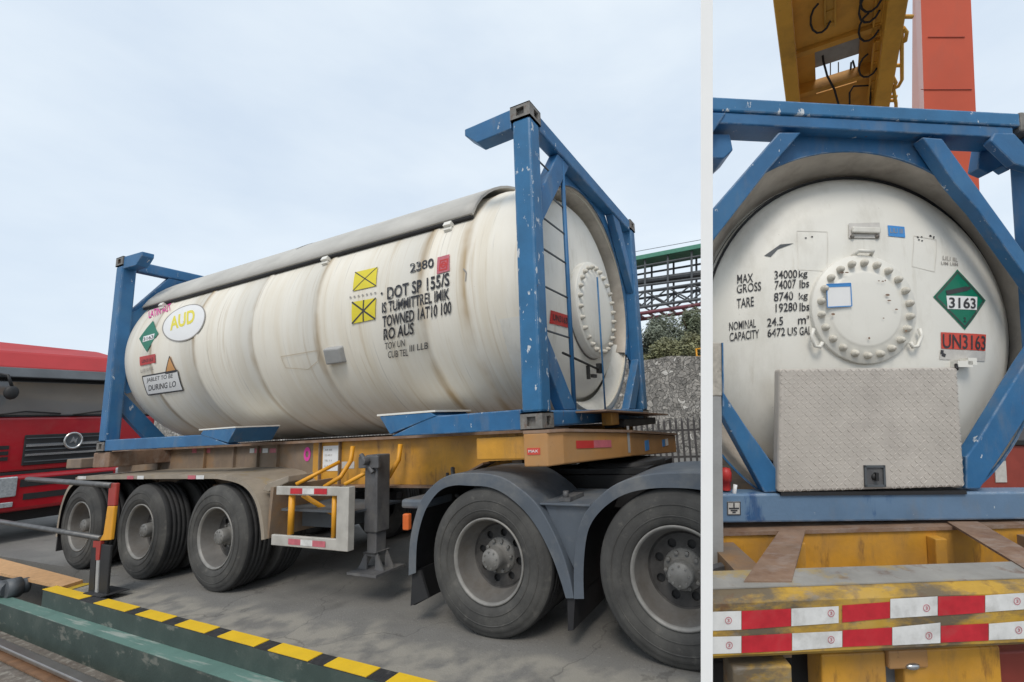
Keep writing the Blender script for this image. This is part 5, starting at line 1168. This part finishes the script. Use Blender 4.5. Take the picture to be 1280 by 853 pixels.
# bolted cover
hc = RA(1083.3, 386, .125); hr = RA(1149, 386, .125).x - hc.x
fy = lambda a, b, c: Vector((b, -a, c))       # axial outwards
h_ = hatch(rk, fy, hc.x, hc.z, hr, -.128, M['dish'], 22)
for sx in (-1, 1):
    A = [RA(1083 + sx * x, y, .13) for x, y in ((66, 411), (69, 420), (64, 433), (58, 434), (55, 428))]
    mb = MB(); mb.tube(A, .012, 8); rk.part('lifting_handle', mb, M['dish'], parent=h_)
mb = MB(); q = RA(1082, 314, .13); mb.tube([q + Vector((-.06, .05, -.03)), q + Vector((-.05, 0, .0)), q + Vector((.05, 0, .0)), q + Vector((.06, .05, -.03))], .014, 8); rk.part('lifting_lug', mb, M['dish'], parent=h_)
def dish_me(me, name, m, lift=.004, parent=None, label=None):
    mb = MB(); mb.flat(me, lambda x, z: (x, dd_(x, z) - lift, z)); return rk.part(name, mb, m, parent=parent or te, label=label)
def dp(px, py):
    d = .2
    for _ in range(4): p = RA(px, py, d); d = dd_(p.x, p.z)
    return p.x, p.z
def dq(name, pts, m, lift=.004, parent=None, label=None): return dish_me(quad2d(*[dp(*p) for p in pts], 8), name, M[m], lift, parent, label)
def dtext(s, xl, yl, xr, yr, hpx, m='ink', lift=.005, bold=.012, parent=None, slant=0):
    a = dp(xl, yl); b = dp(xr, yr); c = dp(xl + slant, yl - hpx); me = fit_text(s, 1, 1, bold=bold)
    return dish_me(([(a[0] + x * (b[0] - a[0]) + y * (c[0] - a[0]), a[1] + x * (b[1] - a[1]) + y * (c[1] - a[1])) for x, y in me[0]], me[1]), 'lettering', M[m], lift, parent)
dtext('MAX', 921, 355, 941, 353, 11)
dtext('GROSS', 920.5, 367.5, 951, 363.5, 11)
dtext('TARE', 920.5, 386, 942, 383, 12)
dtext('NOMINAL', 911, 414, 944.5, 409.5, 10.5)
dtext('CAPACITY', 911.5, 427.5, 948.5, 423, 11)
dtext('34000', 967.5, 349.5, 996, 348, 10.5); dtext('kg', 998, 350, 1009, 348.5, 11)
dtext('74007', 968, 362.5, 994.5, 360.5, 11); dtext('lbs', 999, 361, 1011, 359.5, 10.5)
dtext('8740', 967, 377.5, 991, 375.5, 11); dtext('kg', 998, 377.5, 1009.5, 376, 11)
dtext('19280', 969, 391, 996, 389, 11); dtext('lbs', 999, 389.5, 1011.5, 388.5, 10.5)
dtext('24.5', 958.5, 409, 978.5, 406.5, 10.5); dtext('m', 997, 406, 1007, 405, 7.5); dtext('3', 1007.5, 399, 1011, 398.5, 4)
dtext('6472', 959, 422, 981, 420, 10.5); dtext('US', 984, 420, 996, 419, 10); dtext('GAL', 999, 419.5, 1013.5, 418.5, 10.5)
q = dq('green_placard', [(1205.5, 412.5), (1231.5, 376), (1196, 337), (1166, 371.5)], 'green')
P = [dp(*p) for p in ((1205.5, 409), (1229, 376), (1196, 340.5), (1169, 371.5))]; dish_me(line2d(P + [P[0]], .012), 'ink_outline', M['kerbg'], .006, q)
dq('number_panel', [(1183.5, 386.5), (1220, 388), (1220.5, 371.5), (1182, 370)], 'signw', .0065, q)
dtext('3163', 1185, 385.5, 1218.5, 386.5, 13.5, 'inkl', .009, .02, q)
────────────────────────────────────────
- [Exercise prompt] Reproduce the material above in full, exactly, with no images.

- [Answer to the problem]
Keep writing the Blender script for this image. This is part 5, starting at line 1168. This part finishes the script. Use Blender 4.5. Take the picture to be 1280 by 853 pixels.
# bolted cover
hc = RA(1083.3, 386, .125); hr = RA(1149, 386, .125).x - hc.x
fy = lambda a, b, c: Vector((b, -a, c))       # axial outwards
h_ = hatch(rk, fy, hc.x, hc.z, hr, -.128, M['dish'], 22)
for sx in (-1, 1):
    A = [RA(1083 + sx * x, y, .13) for x, y in ((66, 411), (69, 420), (64, 433), (58, 434), (55, 428))]
    mb = MB(); mb.tube(A, .012, 8); rk.part('lifting_handle', mb, M['dish'], parent=h_)
mb = MB(); q = RA(1082, 314, .13); mb.tube([q + Vector((-.06, .05, -.03)), q + Vector((-.05, 0, .0)), q + Vector((.05, 0, .0)), q + Vector((.06, .05, -.03))], .014, 8); rk.part('lifting_lug', mb, M['dish'], parent=h_)
def dish_me(me, name, m, lift=.004, parent=None, label=None):
    mb = MB(); mb.flat(me, lambda x, z: (x, dd_(x, z) - lift, z)); return rk.part(name, mb, m, parent=parent or te, label=label)
def dp(px, py):
    d = .2
    for _ in range(4): p = RA(px, py, d); d = dd_(p.x, p.z)
    return p.x, p.z
def dq(name, pts, m, lift=.004, parent=None, label=None): return dish_me(quad2d(*[dp(*p) for p in pts], 8), name, M[m], lift, parent, label)
def dtext(s, xl, yl, xr, yr, hpx, m='ink', lift=.005, bold=.012, parent=None, slant=0):
    a = dp(xl, yl); b = dp(xr, yr); c = dp(xl + slant, yl - hpx); me = fit_text(s, 1, 1, bold=bold)
    return dish_me(([(a[0] + x * (b[0] - a[0]) + y * (c[0] - a[0]), a[1] + x * (b[1] - a[1]) + y * (c[1] - a[1])) for x, y in me[0]], me[1]), 'lettering', M[m], lift, parent)
dtext('MAX', 921, 355, 941, 353, 11)
dtext('GROSS', 920.5, 367.5, 951, 363.5, 11)
dtext('TARE', 920.5, 386, 942, 383, 12)
dtext('NOMINAL', 911, 414, 944.5, 409.5, 10.5)
dtext('CAPACITY', 911.5, 427.5, 948.5, 423, 11)
dtext('34000', 967.5, 349.5, 996, 348, 10.5); dtext('kg', 998, 350, 1009, 348.5, 11)
dtext('74007', 968, 362.5, 994.5, 360.5, 11); dtext('lbs', 999, 361, 1011, 359.5, 10.5)
dtext('8740', 967, 377.5, 991, 375.5, 11); dtext('kg', 998, 377.5, 1009.5, 376, 11)
dtext('19280', 969, 391, 996, 389, 11); dtext('lbs', 999, 389.5, 1011.5, 388.5, 10.5)
dtext('24.5', 958.5, 409, 978.5, 406.5, 10.5); dtext('m', 997, 406, 1007, 405, 7.5); dtext('3', 1007.5, 399, 1011, 398.5, 4)
dtext('6472', 959, 422, 981, 420, 10.5); dtext('US', 984, 420, 996, 419, 10); dtext('GAL', 999, 419.5, 1013.5, 418.5, 10.5)
q = dq('green_placard', [(1205.5, 412.5), (1231.5, 376), (1196, 337), (1166, 371.5)], 'green')
P = [dp(*p) for p in ((1205.5, 409), (1229, 376), (1196, 340.5), (1169, 371.5))]; dish_me(line2d(P + [P[0]], .012), 'ink_outline', M['kerbg'], .006, q)
dq('number_panel', [(1183.5, 386.5), (1220, 388), (1220.5, 371.5), (1182, 370)], 'signw', .0065, q)
dtext('3163', 1185, 385.5, 1218.5, 386.5, 13.5, 'inkl', .009, .02, q)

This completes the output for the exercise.